On June 17, the Fed held its federal funds target range steady at 3.50-3.75%. Nine of 19 Fed policymakers projected at least one rate hike before year-end, pushing the median end-2026 funds rate forecast up to 3.8%.

Markets moved fast. Traders are now pricing in a possible Fed rate hike as early as October 2026, with an 85% probability assigned to a December move. The dollar index jumped 0.85% in a single session following the hawkish signal.

The ECB raised its deposit facility rate by 25 basis points to 2.25% on June 11. If US rates are heading toward 3.8% or higher while European rates sit at 2.25%, capital flows toward the better yield.

Why banks are retreating

Earlier this year, a popular trade on Wall Street involved betting that the euro would strengthen against the dollar. The thesis made sense at the time: Europe was normalizing policy, the US economy showed signs of cooling, and rate convergence seemed plausible.

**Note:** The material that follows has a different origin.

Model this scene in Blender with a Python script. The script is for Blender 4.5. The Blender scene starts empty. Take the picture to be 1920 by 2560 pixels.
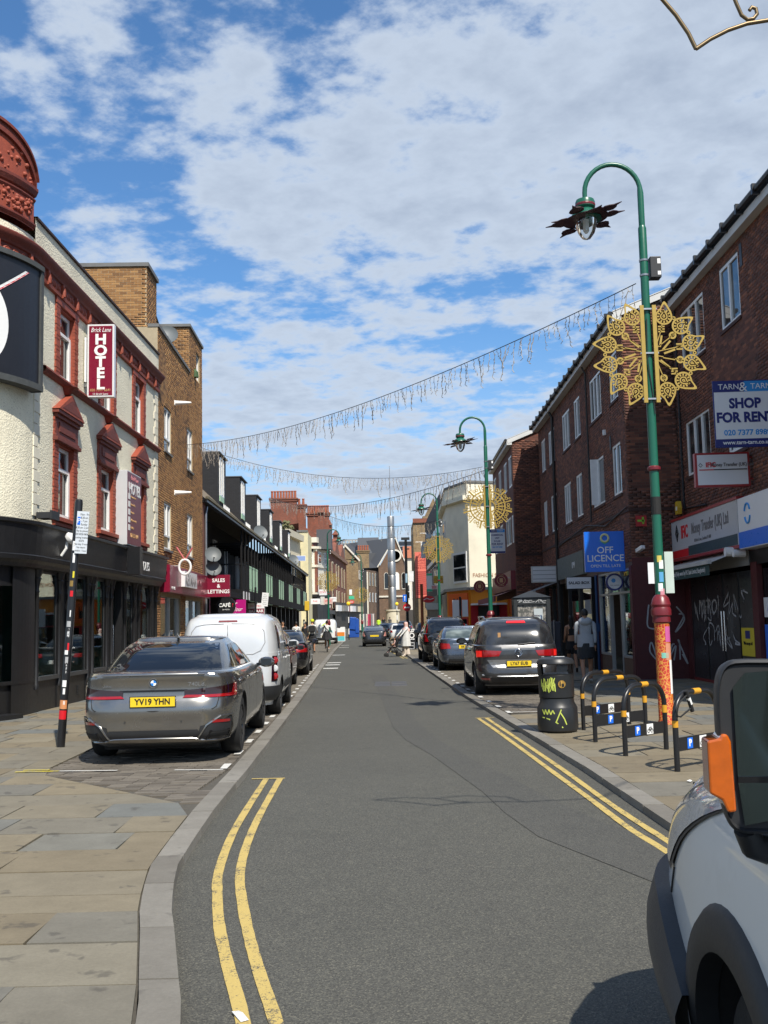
import bpy, bmesh, math, random
import numpy as np
from mathutils import Matrix, Vector
random.seed(7)
SC = bpy.context.scene
COL = SC.collection
R = math.radians
PI = math.pi

# ------------------------------------------------------------------ camera
cam_d = bpy.data.cameras.new('camera')
cam = bpy.data.objects.new('camera', cam_d)
COL.objects.link(cam)
cam_d.sensor_fit = 'VERTICAL'
cam_d.sensor_height = 36.0
cam_d.lens = 36.0 * 2600 / 2560
cam_d.clip_start = .05
cam_d.clip_end = 4000
PITCH = math.atan(276.5 / 2600)
ROLL = .022
cam.matrix_world = Matrix.Translation((0,0,1.66)) @ Matrix.Rotation(PI / 2 + PITCH, 4, 'X') @ Matrix.Rotation(-ROLL, 4, 'Z')
SC.camera = cam
SC.render.resolution_x, SC.render.resolution_y = 768,1024

# ------------------------------------------------------------------ sun, sky, exposure
SUN_EL, SUN_AZ = R(52), R(23)      # sun stands behind the camera, a little to the right
sun_dir = Vector((math.sin(SUN_AZ) * math.cos(SUN_EL),-math.cos(SUN_AZ) * math.cos(SUN_EL), math.sin(SUN_EL)))
sd = bpy.data.lights.new('sun', 'SUN')
sd.energy = 5.0
sd.angle = R(.6)
sd.color = (1.0,.94,.84)
sun = bpy.data.objects.new('sun', sd)
COL.objects.link(sun)
sun.rotation_euler = sun_dir.to_track_quat('Z', 'Y').to_euler()

world = bpy.data.worlds.new('World')
SC.world = world
world.use_nodes = True
wt = world.node_tree
wt.nodes.clear()
def wn(t, **kw):
    n = wt.nodes.new(t)
    for k, v in kw.items():
        setattr(n, k, v)
    return n
def wmath(op, a, b=None, c=None, clamp=False):
    n = wn('ShaderNodeMath', operation=op, use_clamp=clamp)
    for i, v in enumerate((a, b, c)):
        if v is None: continue
        if isinstance(v, (int, float)): n.inputs[i].default_value = v
        else: wt.links.new(v, n.inputs[i])
    return n.outputs[0]
sky = wn('ShaderNodeTexSky', sky_type='NISHITA')
sky.sun_disc = False
sky.sun_elevation = SUN_EL
sky.sun_rotation = math.atan2(sun_dir.x, sun_dir.y)
sky.air_density = 1.0
sky.dust_density = .25
sky.ozone_density = 1.6
tc = wn('ShaderNodeTexCoord')
sep = wn('ShaderNodeSeparateXYZ')
wt.links.new(tc.outputs['Generated'], sep.inputs[0])
den = wmath('ADD', wmath('MAXIMUM', sep.outputs[2],.0),.11)
cx = wmath('DIVIDE', sep.outputs[0], den)
cy = wmath('DIVIDE', sep.outputs[1], den)
comb = wn('ShaderNodeCombineXYZ')
wt.links.new(cx, comb.inputs[0]); wt.links.new(cy, comb.inputs[1])
def cloud_noise(scale, detail, rough, dist, loc, rot=.0, sx=1.0, sy=1.0):
    mp = wn('ShaderNodeMapping')
    mp.inputs['Location'].default_value = loc
    mp.inputs['Rotation'].default_value = (0,0, rot)
    mp.inputs['Scale'].default_value = (sx, sy, 1)
    wt.links.new(comb.outputs[0], mp.inputs[0])
    nz = wn('ShaderNodeTexNoise')
    nz.inputs['Scale'].default_value = scale
    nz.inputs['Detail'].default_value = detail
    nz.inputs['Roughness'].default_value = rough
    nz.inputs['Distortion'].default_value = dist
    wt.links.new(mp.outputs[0], nz.inputs[0])
    return nz.outputs[0]
big = cloud_noise(.75,2,.5,.1,(3.1,.4,.0), R(20))
puff = cloud_noise(6.0,6,.50,.1,(11.2,4.0,.0), R(12),1.0,1.0)
fine = cloud_noise(17.0,6,.6,.05,(2.2,7.7,.0), R(40))
raw = wmath('ADD', wmath('MULTIPLY', big, .95), wmath('ADD', wmath('MULTIPLY', puff, .62), wmath('MULTIPLY', fine, .34)))
CLOUD_LO, CLOUD_HI = .862,1.04
covr = wn('ShaderNodeMapRange', interpolation_type='SMOOTHSTEP')
covr.inputs[1].default_value = CLOUD_LO
covr.inputs[2].default_value = CLOUD_HI
wt.links.new(raw, covr.inputs[0])
cover = covr.outputs[0]
# thickness shades the cloud a little greyer
shade = wn('ShaderNodeMapRange')
shade.inputs[1].default_value = .95; shade.inputs[2].default_value = 1.25
wt.links.new(raw, shade.inputs[0])
ccol = wn('ShaderNodeMix', data_type='RGBA')
ccol.inputs[6].default_value = (.53,.605,.71,1)
ccol.inputs[7].default_value = (.36,.425,.53,1)
wt.links.new(shade.outputs[0], ccol.inputs[0])
skyS = wn('ShaderNodeMix', data_type='RGBA', blend_type='MULTIPLY')
skyS.inputs[0].default_value = 1
SKY_STR = .10
skyS.inputs[7].default_value = (.70,1.06,1.34,1)
wt.links.new(sky.outputs[0], skyS.inputs[6])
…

The Fed’s refusal to signal rate cuts, combined with projections for potential hikes, has blown up the convergence narrative. When nearly half the Fed’s voting members want higher rates, it’s hard to argue the dollar is about to weaken.

What this means for investors

The most immediate implication is continued dollar strength. A stronger dollar makes US assets more attractive to foreign investors, which could drive additional capital into American equities and bonds. It also makes dollar-denominated commodities more expensive for the rest of the world.

The key variable to watch is whether the Fed actually follows through on rate hikes. Market pricing of an 85% probability for a December move is significant, but if US economic data softens meaningfully in the second half of the year, the hiking narrative could evaporate, and dollar longs would find themselves on the wrong side of the trade.

If the gap between 2.25% in Europe and 3.8% or higher in the US continues to widen, the euro weakness trade has room to run. But if the ECB surprises with more aggressive tightening, or if the Fed blinks, the current positioning could reverse.